Sustainable and Scalable Manufacturing of Microelectronics Using Directed Assembly of Nanomaterials

A. Busnaina
Northeastern University,
United States

Keywords: Microelectronics, nanomaterials, scalable manufacturing

Summary:

Current electronic manufacturing processes have a detrimental impact on the environment and require high operating and capital costs. These processes consist of a complex series of steps using hundreds of high-energy deposition steps (consuming a massive amount of water and electricity). A new sustainable and scalable technique for additively manufacture nano and microelectronics has been developed. The technique eliminates high-energy, chemically intense processing by utilizing direct assembly of nanoscale particles or other nanomaterials at room temperature and atmospheric pressure onto a substrate, to precisely where the structures are built. Although, many of the nanomaterials-based electronics transistors were made using organic materials and/or nanomaterials that do not need to be sintered and annealed such as carbon nanotubes and 2D materials, however, to have the most commercial impact, traditional semiconductors such as silicon and III-V and II-VI semiconductors need to be printed to produce high performance electronics. In this presentation we show how this technology can print single crystal structures and make transistors using a purely additive (directed assembly enabled) process using inorganic semiconductors, metals and dielectrics nanoparticles suspended using colloid chemistry, and post assembly crystallization using different annealing conditions.
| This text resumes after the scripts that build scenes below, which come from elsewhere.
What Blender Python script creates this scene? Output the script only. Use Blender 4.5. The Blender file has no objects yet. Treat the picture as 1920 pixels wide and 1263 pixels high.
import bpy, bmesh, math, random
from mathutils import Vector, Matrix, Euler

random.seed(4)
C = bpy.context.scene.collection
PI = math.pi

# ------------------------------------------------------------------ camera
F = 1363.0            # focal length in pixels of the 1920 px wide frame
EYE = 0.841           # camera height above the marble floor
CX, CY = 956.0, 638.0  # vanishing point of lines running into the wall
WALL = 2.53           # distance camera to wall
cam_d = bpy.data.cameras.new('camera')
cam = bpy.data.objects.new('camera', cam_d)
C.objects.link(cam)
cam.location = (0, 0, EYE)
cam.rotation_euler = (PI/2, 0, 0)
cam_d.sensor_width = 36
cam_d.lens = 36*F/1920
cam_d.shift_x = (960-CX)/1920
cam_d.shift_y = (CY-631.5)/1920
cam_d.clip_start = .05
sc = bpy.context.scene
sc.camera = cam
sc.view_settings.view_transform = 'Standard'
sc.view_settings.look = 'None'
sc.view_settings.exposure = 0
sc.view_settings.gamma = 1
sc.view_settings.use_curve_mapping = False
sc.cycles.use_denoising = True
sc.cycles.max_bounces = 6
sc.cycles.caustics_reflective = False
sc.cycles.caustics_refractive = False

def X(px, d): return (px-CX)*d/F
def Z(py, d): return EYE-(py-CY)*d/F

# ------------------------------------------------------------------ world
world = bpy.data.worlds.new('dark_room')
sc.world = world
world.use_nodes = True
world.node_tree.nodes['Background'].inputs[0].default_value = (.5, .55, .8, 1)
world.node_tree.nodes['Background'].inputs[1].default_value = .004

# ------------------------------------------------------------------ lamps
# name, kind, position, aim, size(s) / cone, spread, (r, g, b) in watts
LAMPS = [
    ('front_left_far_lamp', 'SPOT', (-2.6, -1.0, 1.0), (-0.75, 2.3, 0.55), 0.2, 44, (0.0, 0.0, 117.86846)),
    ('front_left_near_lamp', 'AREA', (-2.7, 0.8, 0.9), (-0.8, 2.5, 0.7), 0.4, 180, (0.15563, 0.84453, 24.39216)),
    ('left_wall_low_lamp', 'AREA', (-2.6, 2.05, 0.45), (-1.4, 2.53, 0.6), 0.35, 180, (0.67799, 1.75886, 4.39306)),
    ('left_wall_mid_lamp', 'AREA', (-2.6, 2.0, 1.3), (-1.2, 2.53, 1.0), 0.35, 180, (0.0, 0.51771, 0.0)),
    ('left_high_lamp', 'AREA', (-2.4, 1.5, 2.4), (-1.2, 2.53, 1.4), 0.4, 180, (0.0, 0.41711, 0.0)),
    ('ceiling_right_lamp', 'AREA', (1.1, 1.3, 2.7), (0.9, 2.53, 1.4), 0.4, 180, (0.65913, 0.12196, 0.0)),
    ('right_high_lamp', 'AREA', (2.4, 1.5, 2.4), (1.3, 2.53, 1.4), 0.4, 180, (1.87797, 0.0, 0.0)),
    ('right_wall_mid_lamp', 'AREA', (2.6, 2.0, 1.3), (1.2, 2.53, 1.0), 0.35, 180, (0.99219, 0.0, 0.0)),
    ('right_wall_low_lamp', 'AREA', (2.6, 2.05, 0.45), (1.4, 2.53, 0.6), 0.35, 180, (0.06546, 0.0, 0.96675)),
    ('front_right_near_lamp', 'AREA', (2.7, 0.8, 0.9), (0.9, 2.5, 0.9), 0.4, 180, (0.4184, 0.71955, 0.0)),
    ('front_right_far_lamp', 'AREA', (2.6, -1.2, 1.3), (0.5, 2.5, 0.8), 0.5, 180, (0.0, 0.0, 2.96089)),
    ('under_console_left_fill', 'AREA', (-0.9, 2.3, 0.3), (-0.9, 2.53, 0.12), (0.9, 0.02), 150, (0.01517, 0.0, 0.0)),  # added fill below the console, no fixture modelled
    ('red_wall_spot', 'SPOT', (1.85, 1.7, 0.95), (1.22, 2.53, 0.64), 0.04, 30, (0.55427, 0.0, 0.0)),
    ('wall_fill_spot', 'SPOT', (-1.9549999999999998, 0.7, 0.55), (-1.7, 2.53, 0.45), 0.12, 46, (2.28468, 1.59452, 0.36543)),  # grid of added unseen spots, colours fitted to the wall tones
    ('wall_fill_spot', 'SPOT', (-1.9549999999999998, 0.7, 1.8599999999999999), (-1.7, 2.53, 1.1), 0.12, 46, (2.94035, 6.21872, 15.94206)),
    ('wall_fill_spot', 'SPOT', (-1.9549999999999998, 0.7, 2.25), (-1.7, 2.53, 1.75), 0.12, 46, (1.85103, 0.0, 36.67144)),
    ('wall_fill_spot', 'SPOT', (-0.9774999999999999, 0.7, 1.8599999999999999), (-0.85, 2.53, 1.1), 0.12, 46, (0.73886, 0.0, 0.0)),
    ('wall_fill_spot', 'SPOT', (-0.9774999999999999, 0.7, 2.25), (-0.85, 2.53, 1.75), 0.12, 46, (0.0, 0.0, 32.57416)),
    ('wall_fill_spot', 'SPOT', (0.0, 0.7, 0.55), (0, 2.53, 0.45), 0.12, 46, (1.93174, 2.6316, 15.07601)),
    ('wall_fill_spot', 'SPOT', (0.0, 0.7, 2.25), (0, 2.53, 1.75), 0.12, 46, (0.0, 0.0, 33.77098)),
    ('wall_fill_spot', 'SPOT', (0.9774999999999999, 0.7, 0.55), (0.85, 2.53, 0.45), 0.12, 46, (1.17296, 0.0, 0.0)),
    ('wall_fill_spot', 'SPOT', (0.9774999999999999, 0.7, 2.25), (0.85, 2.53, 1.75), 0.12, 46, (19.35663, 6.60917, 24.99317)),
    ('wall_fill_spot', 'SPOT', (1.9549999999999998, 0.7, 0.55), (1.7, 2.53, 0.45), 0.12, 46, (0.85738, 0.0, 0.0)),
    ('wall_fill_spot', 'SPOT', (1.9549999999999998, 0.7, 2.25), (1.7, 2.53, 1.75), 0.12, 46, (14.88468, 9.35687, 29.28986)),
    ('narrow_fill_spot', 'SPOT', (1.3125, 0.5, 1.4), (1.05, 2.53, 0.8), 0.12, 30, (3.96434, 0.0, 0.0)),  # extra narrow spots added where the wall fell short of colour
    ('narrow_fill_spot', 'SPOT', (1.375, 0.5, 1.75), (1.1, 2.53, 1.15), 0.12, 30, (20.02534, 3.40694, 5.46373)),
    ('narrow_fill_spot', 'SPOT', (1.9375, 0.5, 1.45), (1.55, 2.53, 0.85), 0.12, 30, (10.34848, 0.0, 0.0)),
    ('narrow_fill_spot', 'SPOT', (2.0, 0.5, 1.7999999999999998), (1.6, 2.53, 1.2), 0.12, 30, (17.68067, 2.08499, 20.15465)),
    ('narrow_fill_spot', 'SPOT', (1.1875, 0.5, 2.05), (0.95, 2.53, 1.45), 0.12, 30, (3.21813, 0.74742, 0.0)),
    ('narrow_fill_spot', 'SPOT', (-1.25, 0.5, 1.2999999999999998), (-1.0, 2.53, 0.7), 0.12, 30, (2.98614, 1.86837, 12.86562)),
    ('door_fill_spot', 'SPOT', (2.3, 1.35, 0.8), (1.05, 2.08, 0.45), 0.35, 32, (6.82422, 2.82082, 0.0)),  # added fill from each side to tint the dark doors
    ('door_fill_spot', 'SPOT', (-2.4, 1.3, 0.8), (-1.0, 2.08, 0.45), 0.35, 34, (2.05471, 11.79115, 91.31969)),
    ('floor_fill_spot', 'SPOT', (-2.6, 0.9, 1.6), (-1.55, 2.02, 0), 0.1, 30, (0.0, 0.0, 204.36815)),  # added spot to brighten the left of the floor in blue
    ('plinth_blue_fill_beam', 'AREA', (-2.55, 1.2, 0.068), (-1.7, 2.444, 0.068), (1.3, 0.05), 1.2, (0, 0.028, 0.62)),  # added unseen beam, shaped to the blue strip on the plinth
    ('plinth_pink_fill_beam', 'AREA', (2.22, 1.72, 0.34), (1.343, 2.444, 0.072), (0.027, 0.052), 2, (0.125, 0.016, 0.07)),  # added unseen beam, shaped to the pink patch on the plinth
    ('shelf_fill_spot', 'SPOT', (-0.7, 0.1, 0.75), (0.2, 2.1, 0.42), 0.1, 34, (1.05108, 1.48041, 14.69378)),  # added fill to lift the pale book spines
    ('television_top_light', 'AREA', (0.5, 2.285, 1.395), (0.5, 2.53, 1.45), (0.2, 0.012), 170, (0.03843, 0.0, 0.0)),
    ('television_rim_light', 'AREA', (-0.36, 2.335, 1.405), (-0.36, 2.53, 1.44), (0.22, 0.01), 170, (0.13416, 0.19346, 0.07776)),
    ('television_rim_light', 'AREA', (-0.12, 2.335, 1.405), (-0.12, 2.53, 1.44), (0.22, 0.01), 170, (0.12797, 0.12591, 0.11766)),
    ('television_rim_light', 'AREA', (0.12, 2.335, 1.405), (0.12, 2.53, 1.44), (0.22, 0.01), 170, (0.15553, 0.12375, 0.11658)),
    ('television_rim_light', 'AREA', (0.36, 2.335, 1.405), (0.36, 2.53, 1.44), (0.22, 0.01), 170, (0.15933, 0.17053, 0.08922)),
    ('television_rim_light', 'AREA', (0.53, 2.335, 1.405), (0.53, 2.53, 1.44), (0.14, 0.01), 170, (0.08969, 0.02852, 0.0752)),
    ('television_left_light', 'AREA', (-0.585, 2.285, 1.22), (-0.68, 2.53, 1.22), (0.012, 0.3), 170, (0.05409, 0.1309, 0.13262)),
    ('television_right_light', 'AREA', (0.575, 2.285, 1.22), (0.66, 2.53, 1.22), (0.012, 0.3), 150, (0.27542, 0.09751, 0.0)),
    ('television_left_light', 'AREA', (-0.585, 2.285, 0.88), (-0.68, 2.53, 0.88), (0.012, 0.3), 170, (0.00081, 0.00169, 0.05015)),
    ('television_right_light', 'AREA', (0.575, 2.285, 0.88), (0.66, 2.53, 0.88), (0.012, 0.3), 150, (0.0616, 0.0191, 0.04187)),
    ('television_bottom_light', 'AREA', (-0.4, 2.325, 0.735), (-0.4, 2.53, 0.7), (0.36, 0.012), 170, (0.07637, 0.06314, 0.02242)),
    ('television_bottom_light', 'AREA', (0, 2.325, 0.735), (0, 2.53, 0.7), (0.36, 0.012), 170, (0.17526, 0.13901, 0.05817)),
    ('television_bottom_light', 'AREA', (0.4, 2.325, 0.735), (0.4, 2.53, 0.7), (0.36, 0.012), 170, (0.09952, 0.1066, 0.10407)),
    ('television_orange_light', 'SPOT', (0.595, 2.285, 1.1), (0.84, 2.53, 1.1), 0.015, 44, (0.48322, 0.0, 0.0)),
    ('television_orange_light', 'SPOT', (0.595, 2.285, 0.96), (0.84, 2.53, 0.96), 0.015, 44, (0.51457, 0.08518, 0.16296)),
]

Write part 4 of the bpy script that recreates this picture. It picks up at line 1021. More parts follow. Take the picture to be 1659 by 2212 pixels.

The process demonstrate transistors with an on/off ratio greater than 1E6. Results show that at least an order of magnitude savings in embodied energy cost can be realized. This new technology will enable the fabrication of nanoelectronics while reducing the cost by 10-100 times and can print 1000 faster and 1000 smaller (down to 20nm) structures than ink-jet based printing. The nanoscale printing platform enables the heterogeneous integration of interconnected circuit layers (like CMOS) of printed electronics and sensors at ambient temperature and pressure on rigid or flexible substrates.